Voilà un livre dont j'ai longtemps remis la lecture à plus tard. Par ignorance de qui était l'auteur, le titre me faisait craindre un coupage de cheveux en quatre de type germano-pratin - galligrasseuil que j'ai souvent lu dans les années 90 : dois-je consacrer ma vie à l'écriture ou ne vaut-il pas mieux vivre pleinement (mes cocktails et mes parties de jambes en l'air) ?
En réalité, rien à voir, et je l'ai compris ces dernières années en en étudiant un extrait, et il aura fallu que j'apprenne la mort de l'auteur ce mois-ci pour me décider à lire l'oeuvre en question.

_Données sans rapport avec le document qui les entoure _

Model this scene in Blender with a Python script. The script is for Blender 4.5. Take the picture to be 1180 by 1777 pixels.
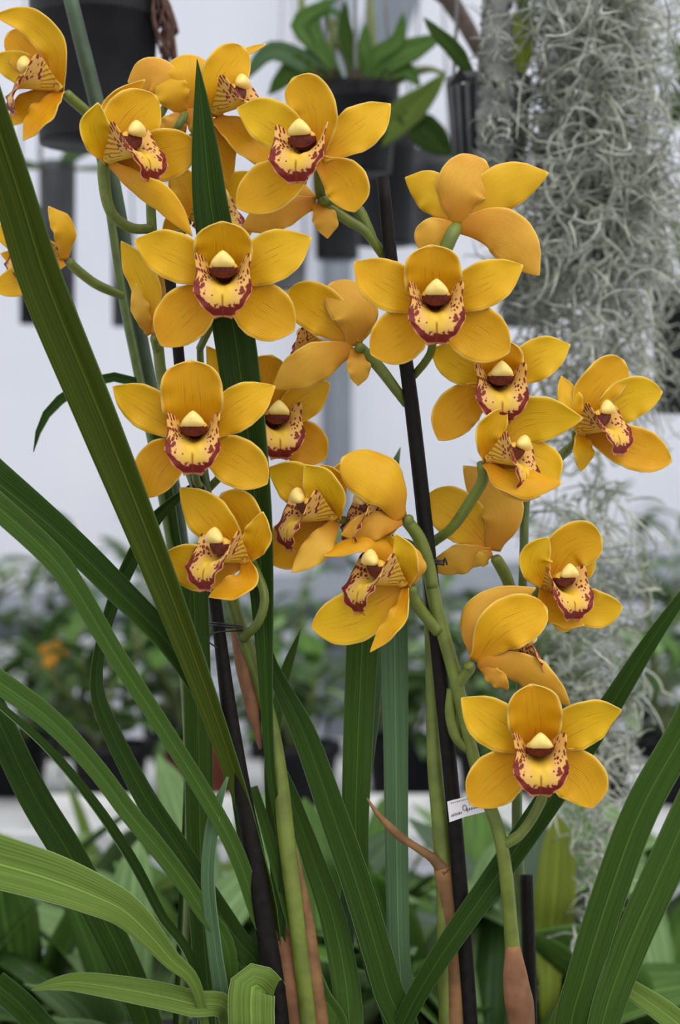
import bpy, math, random
import numpy as np
from mathutils import Vector, Matrix

random.seed(11)
RNG = np.random.default_rng(5)
for o in list(bpy.data.objects):
    bpy.data.objects.remove(o)
SC = bpy.context.scene
COL = SC.collection

# ------------------------------------------------------------------ camera
PX = 3.0e-4                      # metres per photo pixel one metre from the lens
CAMZ = 1.2
cam_d = bpy.data.cameras.new('camera')
cam = bpy.data.objects.new('camera', cam_d)
COL.objects.link(cam)
cam.location = (0, 0, CAMZ)
cam.rotation_euler = (math.pi / 2, 0, 0)
cam_d.sensor_fit = 'VERTICAL'
cam_d.sensor_height = 36.0
cam_d.lens = 36.0 / (1777 * PX)
cam_d.clip_start = 0.02
cam_d.dof.use_dof = True
cam_d.dof.focus_distance = 0.985
cam_d.dof.aperture_fstop = cam_d.lens / 9.0
SC.camera = cam

# ------------------------------------------------------------------ light
world = bpy.data.worlds.new('overcast_daylight')
SC.world = world
world.use_nodes = True
wn = world.node_tree.nodes
wl = world.node_tree.links
for n in list(wn):
    wn.remove(n)
w_out = wn.new('ShaderNodeOutputWorld')
w_bg = wn.new('ShaderNodeBackground')
w_tc = wn.new('ShaderNodeTexCoord')
w_sep = wn.new('ShaderNodeSeparateXYZ')
w_rmp = wn.new('ShaderNodeValToRGB')
w_rmp.color_ramp.elements[0].position = 0.0
w_rmp.color_ramp.elements[0].color = (0.76, 0.79, 0.84, 1)
w_rmp.color_ramp.elements[1].position = 1.0
w_rmp.color_ramp.elements[1].color = (1.0, 1.0, 1.0, 1)
w_bg.inputs['Strength'].default_value = 1.35
wl.new(w_tc.outputs['Generated'], w_sep.inputs[0])
wl.new(w_sep.outputs['Z'], w_rmp.inputs[0])
wl.new(w_rmp.outputs[0], w_bg.inputs['Color'])
wl.new(w_bg.outputs[0], w_out.inputs['Surface'])

# soft daylight through the greenhouse roof, from the upper right
sun_d = bpy.data.lights.new('sun', 'SUN')
sun_d.energy = 1.7
sun_d.angle = math.radians(50)
sun_d.color = (1.0, 0.985, 0.95)
sun = bpy.data.objects.new('sun', sun_d)
COL.objects.link(sun)
sun.location = (2.0, -1.5, 3.0)
sun.rotation_euler = Vector((0.42, -0.50, 0.80)).to_track_quat('Z', 'Y').to_euler()

SC.view_settings.view_transform = 'Standard'
SC.view_settings.look = 'None'
SC.view_settings.gamma = 1.0
SC.view_settings.use_curve_mapping = False
SC.view_settings.exposure = 0.0


# ------------------------------------------------------------------ helpers
def W(px, py, d=0.0):
    """point seen at photo pixel (px,py), d pixels' worth nearer than one metre"""
    dist = 1.0 - d * PX
    return np.array(((px - 590) * PX * dist, dist, CAMZ - (py - 888.5) * PX * dist))


def WD(px, py, dist):
    return np.array(((px - 590) * PX * dist, dist, CAMZ - (py - 888.5) * PX * dist))


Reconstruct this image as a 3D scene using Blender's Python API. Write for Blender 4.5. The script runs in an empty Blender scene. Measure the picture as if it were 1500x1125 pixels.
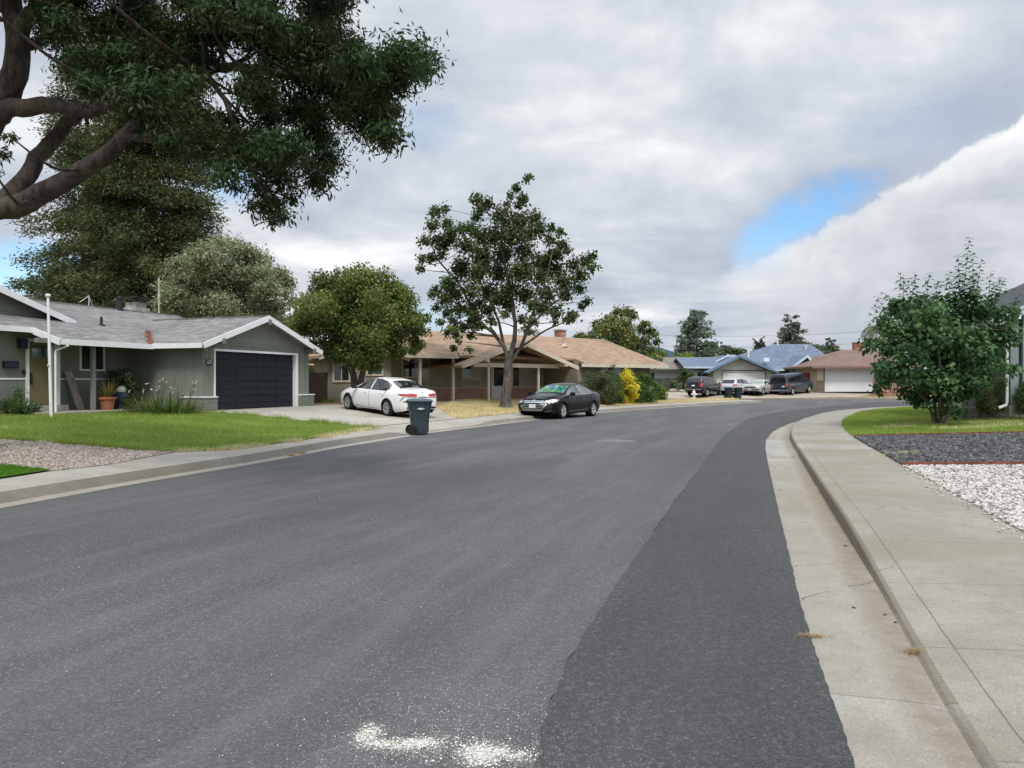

Jorge Semprun, un jeune espagnol Khâgneux, scolarisé en France au Lycée Henri-IV et engagé dans la Résistance est déporté à Buchenwald, non loin de Weimar, la ville de
Goethe. Cette proximité a un sens. Dans cette période où la vie était celle de la mort, où l'on vivait pleinement sa mort, où l'on mourait de manière si vive, les lettres, la pensée, la beauté de la langue étaient prégnantes. C'est sans doute ce qui surprend le plus quand on lit ce roman. Beaucoup de films sur les camps montraient les hommes et femmes installés dans la survie matérielle, ce témoignage montre que le quotidien était également fait du souvenir de la culture littéraire, philosophique, musicale, cinématographique ; il y avait une bibliothèque, dans ce camp ! Et c'est choquant.
(...)
Semprun évoque essentiellement les derniers instants du camp, l'agonie des derniers morts (Halbwachs auquel il récite du
Baudelaire, O mort, vieux Capitaine ! sur son lit de mort), un Juif hongrois chantant le Kadish oublié dans un baraquement rempli de cadavres, et une quantité d'images qui, en fait, reviendront comme des couplets, des refrains, tout le long du récit, une sorte de retour obsessionnel au cours de l'après-guerre, à ces moments, ces morts, ces moments de grâce, ces musiques, au cours de tentatives avortées pour écrire ce qui s'est passé. le choix est celui-ci : oublier pour pouvoir vivre, écrire pour se souvenir ou se souvenir en écrivant. La question se pose dès la libération des camps :
(...)
Après de longues années à tenter d'oublier (la métaphore de la neige !), après la mort de
Primo Levi, dont les récits lui furent une révélation sur ce qu'il ressentait lui-même,
Semprun nous livre ce témoignage unique de ce qu'apporte un écrivain au souvenir.